Benchmark neutrinoless double-beta decay matrix elements in a light nucleus

TL;DR

This paper benchmarks two advanced many-body nuclear physics methods, the No-Core Shell Model and the In-Medium Similarity Renormalization Group, by calculating neutrinoless double-beta decay matrix elements in a light nucleus, aiding future research in heavier systems.

Contribution

It provides a direct comparison of two state-of-the-art many-body approaches for neutrinoless double-beta decay matrix elements in a light nucleus, using consistent interactions and approximations.

Findings

Significant agreement in decay matrix elements between the two methods.

Differences observed in predicted nuclear radii and energies.

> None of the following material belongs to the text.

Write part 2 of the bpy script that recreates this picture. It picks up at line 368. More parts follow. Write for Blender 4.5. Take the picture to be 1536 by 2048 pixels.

Implications discussed for calculations in heavier nuclei.

Abstract

We compute nuclear matrix elements of neutrinoless double-beta decay mediated by light Majorana-neutrino exchange in the A = 6 system. The goal is to benchmark two many-body approaches, the No-Core Shell Model and the Multi-Reference In-Medium Similarity Renormalization Group. We use the SRG-evolved chiral N3LO-EM500 potential for the nuclear interaction, and make the approximation that isospin is conserved. We compare the results of the two approaches as a function of the cutoff on the many-body basis space. Although differences are seen in the predicted nuclear radii, the ground-state energies and neutrinoless double-beta decay matrix elements produced by the two approaches show significant agreement. We discuss the implications for calculations in heavier nuclei.